_What you should do_
Looking through the listing, how many of its lines hold the word "part"? Answer with only the number.

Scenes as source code
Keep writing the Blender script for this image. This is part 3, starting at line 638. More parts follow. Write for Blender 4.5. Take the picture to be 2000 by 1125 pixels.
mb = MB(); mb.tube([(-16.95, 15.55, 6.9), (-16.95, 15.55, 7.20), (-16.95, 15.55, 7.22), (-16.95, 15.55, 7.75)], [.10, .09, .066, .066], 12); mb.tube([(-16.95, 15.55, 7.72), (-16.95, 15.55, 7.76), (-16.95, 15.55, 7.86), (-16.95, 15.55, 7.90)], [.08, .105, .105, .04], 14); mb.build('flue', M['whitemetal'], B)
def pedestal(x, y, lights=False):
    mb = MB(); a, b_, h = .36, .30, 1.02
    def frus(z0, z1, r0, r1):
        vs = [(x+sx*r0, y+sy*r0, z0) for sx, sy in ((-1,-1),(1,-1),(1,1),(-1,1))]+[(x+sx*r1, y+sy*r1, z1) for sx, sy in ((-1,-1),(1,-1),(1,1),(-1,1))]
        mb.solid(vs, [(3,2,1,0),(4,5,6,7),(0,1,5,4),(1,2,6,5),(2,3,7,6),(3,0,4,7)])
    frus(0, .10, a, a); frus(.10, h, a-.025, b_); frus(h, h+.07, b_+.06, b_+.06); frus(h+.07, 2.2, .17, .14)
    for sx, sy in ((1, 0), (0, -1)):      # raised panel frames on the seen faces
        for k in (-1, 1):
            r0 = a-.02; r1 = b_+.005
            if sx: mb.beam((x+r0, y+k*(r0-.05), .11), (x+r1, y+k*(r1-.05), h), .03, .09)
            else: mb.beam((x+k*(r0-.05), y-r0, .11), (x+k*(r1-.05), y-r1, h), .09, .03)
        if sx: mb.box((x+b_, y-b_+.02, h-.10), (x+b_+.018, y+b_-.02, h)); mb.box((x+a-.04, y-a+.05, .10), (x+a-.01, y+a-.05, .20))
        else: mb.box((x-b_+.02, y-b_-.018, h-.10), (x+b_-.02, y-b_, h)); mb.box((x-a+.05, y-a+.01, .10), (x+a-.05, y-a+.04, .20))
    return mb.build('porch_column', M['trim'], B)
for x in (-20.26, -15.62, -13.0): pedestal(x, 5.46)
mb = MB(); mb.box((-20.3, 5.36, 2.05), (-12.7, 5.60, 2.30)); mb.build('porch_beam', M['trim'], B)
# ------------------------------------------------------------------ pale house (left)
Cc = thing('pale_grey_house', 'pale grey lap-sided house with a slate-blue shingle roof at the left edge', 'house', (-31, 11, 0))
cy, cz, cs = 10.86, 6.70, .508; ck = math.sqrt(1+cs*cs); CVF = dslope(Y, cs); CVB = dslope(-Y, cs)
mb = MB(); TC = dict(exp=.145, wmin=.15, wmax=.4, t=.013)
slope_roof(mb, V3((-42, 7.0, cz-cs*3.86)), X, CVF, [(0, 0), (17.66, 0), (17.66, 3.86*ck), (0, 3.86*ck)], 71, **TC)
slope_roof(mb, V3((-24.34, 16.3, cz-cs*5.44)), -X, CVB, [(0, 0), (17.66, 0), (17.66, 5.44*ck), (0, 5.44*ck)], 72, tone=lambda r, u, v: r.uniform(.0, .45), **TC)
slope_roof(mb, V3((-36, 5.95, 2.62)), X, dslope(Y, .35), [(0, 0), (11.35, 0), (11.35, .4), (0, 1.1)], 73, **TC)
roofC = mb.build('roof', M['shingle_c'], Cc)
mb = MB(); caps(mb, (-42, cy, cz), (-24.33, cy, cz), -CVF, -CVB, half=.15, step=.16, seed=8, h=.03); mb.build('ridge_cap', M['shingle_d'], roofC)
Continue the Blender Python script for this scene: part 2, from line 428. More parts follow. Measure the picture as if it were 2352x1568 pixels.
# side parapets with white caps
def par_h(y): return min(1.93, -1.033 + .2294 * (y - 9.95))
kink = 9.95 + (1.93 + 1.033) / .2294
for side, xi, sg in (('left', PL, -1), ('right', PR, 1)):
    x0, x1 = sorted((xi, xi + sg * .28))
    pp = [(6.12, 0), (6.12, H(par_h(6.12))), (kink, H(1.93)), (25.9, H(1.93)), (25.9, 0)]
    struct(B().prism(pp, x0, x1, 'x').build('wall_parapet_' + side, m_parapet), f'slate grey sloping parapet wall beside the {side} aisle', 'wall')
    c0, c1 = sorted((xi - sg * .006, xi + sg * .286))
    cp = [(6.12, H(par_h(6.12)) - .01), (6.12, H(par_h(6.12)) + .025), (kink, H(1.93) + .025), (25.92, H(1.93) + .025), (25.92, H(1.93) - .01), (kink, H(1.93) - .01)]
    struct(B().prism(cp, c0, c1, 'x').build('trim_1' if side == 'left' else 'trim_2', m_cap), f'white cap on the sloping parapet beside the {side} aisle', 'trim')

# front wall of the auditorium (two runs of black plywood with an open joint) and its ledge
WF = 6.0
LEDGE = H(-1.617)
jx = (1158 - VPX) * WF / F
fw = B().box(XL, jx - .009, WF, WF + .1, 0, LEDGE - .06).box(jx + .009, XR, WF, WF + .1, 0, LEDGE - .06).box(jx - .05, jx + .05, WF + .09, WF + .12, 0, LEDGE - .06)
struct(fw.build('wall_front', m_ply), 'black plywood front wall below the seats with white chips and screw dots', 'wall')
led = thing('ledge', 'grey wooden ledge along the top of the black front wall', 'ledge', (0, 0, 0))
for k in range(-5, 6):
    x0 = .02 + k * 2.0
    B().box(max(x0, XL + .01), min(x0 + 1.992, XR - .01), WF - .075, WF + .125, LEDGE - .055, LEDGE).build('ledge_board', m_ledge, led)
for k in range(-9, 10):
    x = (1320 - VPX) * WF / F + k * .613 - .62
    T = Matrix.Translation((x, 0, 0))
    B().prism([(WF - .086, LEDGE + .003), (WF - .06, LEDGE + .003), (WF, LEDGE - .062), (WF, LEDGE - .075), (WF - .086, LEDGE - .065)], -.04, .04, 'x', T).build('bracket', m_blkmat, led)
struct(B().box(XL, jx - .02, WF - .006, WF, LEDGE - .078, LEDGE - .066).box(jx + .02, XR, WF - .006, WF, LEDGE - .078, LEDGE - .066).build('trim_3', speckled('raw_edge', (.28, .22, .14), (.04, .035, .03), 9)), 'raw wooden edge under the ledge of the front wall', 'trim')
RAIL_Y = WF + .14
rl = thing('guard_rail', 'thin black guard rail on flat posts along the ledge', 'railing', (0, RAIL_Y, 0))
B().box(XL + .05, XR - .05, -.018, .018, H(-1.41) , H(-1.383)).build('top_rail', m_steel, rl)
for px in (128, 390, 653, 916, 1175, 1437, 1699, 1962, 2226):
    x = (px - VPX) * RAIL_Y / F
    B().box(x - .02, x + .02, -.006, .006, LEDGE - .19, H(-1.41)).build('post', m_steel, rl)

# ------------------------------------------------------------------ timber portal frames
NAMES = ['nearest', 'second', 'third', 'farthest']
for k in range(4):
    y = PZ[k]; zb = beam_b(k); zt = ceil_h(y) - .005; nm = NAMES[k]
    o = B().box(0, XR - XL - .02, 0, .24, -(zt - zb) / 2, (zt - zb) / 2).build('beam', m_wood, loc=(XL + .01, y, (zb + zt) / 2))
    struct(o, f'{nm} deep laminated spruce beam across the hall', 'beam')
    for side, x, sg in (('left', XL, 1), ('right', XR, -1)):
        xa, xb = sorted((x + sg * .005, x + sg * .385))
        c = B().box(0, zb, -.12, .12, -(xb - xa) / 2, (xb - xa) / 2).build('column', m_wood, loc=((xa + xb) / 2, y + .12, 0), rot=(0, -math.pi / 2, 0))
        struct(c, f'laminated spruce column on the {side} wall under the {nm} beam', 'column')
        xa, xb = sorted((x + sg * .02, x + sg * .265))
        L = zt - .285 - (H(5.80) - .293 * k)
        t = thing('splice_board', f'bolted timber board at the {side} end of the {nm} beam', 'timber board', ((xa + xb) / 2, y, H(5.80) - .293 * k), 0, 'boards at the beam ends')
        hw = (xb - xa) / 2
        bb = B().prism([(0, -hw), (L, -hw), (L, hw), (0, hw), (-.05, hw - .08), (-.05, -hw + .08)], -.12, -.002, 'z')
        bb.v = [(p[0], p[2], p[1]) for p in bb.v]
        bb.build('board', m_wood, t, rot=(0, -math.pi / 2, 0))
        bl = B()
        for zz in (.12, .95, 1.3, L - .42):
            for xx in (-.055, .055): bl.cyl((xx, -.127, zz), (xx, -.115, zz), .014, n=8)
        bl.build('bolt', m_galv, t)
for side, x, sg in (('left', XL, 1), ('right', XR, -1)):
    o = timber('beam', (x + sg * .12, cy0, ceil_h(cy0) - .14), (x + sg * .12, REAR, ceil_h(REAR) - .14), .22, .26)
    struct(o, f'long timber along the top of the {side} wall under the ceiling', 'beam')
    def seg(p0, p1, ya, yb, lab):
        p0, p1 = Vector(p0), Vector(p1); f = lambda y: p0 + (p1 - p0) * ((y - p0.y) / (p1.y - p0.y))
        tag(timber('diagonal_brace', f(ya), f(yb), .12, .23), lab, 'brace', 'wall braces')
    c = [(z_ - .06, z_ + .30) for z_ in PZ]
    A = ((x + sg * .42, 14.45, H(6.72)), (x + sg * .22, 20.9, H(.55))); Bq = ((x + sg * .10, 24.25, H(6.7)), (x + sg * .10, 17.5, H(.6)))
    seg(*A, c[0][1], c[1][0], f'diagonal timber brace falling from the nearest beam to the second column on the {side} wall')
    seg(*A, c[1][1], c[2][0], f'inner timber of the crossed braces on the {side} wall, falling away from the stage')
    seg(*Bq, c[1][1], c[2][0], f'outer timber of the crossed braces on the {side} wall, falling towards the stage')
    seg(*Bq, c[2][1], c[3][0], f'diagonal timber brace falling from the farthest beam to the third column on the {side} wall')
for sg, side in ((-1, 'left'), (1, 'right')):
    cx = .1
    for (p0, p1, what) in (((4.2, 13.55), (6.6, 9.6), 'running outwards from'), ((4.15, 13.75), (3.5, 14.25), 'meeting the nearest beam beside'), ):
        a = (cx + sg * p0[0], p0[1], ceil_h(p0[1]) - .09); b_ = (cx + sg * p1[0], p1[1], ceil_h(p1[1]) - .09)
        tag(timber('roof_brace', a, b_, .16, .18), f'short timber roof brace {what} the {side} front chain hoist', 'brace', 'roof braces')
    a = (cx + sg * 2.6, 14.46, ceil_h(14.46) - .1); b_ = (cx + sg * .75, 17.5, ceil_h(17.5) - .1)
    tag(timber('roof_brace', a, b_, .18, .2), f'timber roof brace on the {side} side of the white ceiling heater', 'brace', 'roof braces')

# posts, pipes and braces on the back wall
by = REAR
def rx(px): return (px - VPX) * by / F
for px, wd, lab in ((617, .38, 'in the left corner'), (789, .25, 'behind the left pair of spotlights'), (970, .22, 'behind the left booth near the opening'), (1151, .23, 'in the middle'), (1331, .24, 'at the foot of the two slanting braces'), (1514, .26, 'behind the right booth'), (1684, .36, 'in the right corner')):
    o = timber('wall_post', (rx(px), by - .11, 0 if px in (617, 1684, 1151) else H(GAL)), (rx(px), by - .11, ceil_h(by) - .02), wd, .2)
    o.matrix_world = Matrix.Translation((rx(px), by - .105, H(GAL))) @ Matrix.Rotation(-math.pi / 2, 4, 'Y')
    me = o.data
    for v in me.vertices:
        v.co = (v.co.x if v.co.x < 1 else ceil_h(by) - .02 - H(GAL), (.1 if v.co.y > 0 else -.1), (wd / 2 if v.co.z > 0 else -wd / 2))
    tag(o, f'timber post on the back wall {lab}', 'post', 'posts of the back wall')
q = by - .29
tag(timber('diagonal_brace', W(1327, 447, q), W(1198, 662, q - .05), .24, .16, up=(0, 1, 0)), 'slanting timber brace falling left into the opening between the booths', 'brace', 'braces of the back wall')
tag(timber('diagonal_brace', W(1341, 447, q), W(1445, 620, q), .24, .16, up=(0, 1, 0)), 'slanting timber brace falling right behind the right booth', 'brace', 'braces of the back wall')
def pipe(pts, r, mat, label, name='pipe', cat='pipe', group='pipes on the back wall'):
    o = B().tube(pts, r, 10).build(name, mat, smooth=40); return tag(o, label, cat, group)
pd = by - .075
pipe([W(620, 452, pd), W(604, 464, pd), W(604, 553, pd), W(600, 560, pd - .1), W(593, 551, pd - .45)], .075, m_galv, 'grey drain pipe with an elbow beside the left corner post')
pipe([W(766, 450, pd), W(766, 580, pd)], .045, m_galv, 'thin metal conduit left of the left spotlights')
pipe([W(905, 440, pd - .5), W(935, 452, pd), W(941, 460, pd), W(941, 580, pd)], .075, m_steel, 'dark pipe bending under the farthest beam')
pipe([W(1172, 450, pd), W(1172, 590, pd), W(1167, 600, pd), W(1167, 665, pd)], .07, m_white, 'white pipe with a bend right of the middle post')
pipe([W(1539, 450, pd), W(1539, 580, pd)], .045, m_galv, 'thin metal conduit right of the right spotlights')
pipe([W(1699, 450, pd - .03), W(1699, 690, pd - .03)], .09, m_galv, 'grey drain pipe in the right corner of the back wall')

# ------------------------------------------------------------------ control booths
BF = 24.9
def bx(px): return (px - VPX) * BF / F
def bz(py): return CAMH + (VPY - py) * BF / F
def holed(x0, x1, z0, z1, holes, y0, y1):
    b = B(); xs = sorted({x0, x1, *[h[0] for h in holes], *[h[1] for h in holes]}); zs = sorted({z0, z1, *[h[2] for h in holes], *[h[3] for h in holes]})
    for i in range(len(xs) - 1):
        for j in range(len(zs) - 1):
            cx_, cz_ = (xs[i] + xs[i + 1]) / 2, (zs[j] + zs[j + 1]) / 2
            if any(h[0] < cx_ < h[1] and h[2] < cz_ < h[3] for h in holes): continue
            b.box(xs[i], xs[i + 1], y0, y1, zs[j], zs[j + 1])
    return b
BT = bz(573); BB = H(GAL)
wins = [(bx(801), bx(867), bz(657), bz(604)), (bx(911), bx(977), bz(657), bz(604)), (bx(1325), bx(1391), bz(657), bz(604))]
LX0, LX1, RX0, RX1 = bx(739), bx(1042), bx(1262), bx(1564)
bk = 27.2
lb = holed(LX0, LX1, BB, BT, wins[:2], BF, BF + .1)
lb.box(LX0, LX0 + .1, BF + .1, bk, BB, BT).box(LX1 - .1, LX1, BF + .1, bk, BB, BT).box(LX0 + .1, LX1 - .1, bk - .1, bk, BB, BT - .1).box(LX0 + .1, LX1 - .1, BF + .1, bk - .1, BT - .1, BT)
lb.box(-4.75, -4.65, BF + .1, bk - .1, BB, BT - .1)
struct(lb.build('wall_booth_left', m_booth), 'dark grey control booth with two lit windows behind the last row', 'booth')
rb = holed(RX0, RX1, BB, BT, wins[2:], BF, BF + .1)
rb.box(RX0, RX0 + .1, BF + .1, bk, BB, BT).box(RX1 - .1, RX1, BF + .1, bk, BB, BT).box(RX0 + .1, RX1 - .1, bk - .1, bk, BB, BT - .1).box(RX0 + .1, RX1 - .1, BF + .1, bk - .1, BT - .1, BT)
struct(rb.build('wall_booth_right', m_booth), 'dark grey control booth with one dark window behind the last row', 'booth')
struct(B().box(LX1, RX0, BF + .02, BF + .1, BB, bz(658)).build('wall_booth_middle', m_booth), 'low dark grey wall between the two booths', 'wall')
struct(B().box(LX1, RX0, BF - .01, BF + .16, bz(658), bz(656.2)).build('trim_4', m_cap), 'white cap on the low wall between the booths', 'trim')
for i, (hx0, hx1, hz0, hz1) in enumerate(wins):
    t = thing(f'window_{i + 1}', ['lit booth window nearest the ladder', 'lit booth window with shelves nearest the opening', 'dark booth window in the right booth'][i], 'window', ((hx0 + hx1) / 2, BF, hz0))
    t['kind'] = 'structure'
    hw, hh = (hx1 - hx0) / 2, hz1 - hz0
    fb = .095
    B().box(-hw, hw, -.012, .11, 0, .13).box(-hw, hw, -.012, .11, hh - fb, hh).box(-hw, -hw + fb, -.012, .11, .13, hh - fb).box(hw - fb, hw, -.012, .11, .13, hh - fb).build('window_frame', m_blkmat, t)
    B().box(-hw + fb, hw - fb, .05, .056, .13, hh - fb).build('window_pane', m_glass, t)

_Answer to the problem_
2